A circle equation in the form \(x^2 + y^2 = r^2\) describes a circle with radius \(r\) centered at the origin. This particular problem involves the equation \(x^2 + y^2 = 25\), indicating a circle with radius 5. To find the functions defined by this equation, we solve for \(y\), getting \(y = \pm\sqrt{25 - x^2}\). These two solutions represent the upper and lower halves of the circle, respectively. The values of \(x\) must satisfy \(25 - x^2 \geq 0\), leading to the domain \(-5 \leq x \leq 5\).

Derivatives represent the rate of change of a function. For the functions derived from \(x^2 + y^2 = 25\), we need to differentiate both \(y_1 = \sqrt{25 - x^2}\) and \(y_2 = -\sqrt{25 - x^2}\) with respect to \(x\).
For \(y_1\): \[ y_1' = \frac{d}{dx}(\sqrt{25 - x^2}) \] Applying the chain rule, we get \[ y_1' = -\frac{x}{\sqrt{25 - x^2}} \]
Similarly, for \(y_2\): \[ y_2' = \frac{d}{dx}(-\sqrt{25 - x^2}) \] This yields \[ y_2' = \frac{x}{\sqrt{25 - x^2}} \]
Both derivatives exist for \(-5 < x < 5\) as \(\sqrt{25 - x^2}\) is zero at the endpoints, making the derivatives undefined there.

The domain of a function is the set of all possible input values (x-values) that make the function valid. For the functions \(y = \pm \sqrt{25 - x^2}\), the domain is determined by the condition that the argument of the square root must be non-negative. Thus, we have \(25 - x^2 \geq 0\), simplifying to \(-5 \leq x \leq 5\).
It's important to note that since \(\sqrt{25 - x^2}\) must be real, x is constrained within this interval. Outside this range, the value under the square root becomes negative, making the function undefined.
This domain \( -5 \leq x \leq 5 \) applies to both \(y_1\) and \(y_2\). Similarly, their respective derivatives are defined for \(-5 < x < 5\).

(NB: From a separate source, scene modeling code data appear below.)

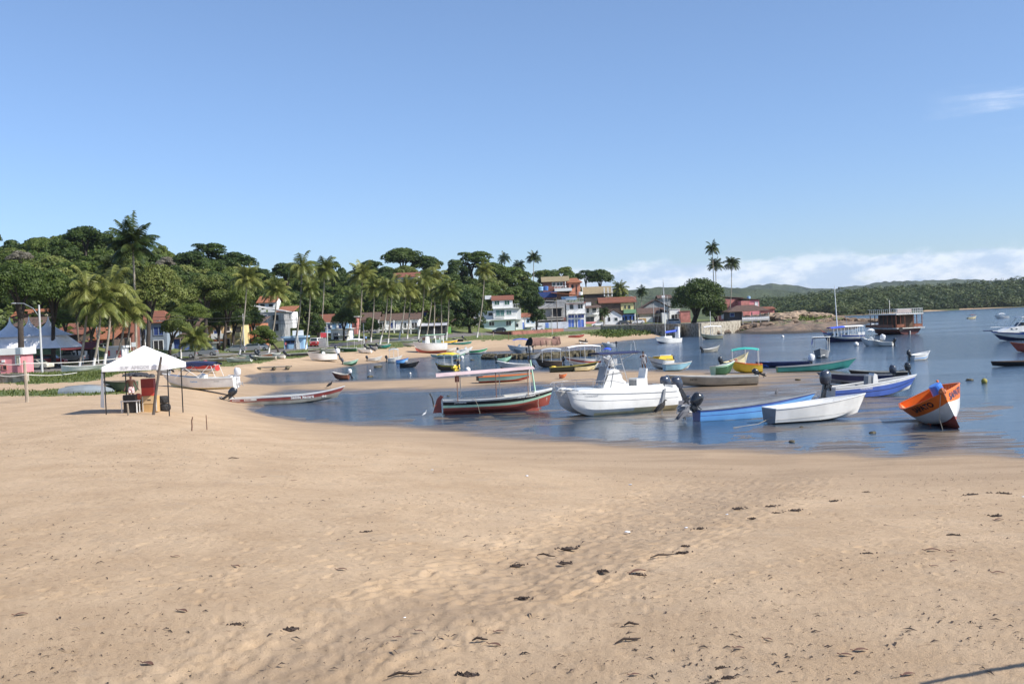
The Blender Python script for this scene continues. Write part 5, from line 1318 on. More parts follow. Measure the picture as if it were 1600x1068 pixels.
# mangrove wood on the far shore
Vs = [[], []]; Fs = [[], []]; r_ = np.random.RandomState(5); off = [0, 0]
shore = np.array([at(a, b, 0)[:2] for a, b in ((1150, 499), (1300, 494.5), (1340, 492.5), (1420, 488), (1500, 484), (1600, 479.5), (1700, 475.5), (1800, 472.8))])
for k in range(3000):
    q = r_.rand(); px = 1130 + 700 * q; sl_ = (px - 800) / F
    i = np.searchsorted(shore[:, 0] / shore[:, 1], sl_); i = min(max(i, 1), len(shore) - 1)
    s0, s1 = shore[i - 1, 0] / shore[i - 1, 1], shore[i, 0] / shore[i, 1]; Y0 = shore[i - 1, 1] + (shore[i, 1] - shore[i - 1, 1]) * np.clip((sl_ - s0) / (s1 - s0), 0, 1)
    Yk = Y0 * 1.02 + 10 + 330 * r_.rand() ** 1.5; x = sl_ * Yk; dd = (Yk - Y0) / 330
    z = 0.3 + 18 * min(dd, 1) * (0.6 + .6 * q); hh_ = (4.5 + 6 * r_.rand()) * (1 + .9 * q) ; R = (5.5 + 5 * r_.rand()) * (1 + .4 * q)
    if Yk - Y0 < 60: z = .2
    C_ = r_.randn(5, 3) * .35; R_ = .45 + .25 * r_.rand(5)
    V, Fq = leaf_cloud(C_, R_, 95, .115, k + 100, squash=.9, jit=.22)
    g_ = 0 if Yk - Y0 < 70 + 60 * r_.rand() else 1; V = V * np.array([R, R, hh_ * .46]) + np.array([x, Yk, z + hh_ * (.45 if g_ or r_.rand() < .6 else .2)]); Vs[g_].append(V); Fs[g_].append(Fq + off[g_]); off[g_] += len(V)
o = npmesh('mangrove_wood', np.concatenate(Vs[0]), np.concatenate(Fs[0]), mangrove); tag(o, 'paler green mangrove fringe along the water of the far shore', 'woodland', kind='stuff')
o = npmesh('forest', np.concatenate(Vs[1]), np.concatenate(Fs[1]), leafmat('forest_leaf', (.028, .050, .014), (.085, .11, .032), .2, .018)); tag(o, 'darker green forest rising behind the mangrove fringe of the far shore', 'woodland', kind='stuff')
o = MB()
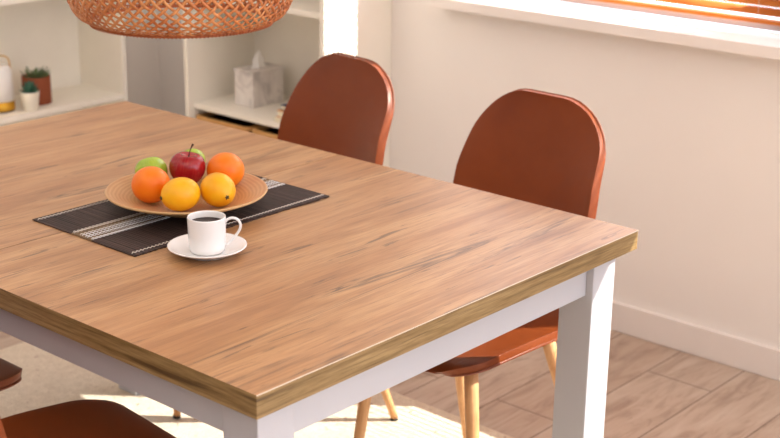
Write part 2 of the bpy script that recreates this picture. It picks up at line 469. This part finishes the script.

A tangent line to a curve at a given point is a straight line that just 'touches' the curve at that point. To find the tangent lines to the circle \(x^2 + y^2 = 25\) at \(x_1 = 4\), we first determine the corresponding y-values: plugging \(x = 4\) into the equation gives us \((4)^2 + y^2 = 25\), simplifying to \(y^2 = 9\), so \(y = 3\) or \(-3\).
Using these points, \( (4, 3) \) and \((4, -3)\), and the slopes from the derivatives, we find the tangent line equations.
For the upper semicircle \( y = 3 \): The slope is \[ m = -\frac{4}{3} \]. The tangent line equation is \[ y - 3 = -\frac{4}{3}(x - 4) \]. Simplifying gives us \[ y = -\frac{4}{3}x + \frac{25}{3} \].
For the lower semicircle \( y = -3 \): The slope is \[ m = \frac{4}{3} \]. The tangent line equation is \[ y + 3 = \frac{4}{3}(x - 4) \]. Simplifying, we get \[ y = \frac{4}{3}x - \frac{25}{3} \].
These lines just touch the circle at the given points, confirming our derivations.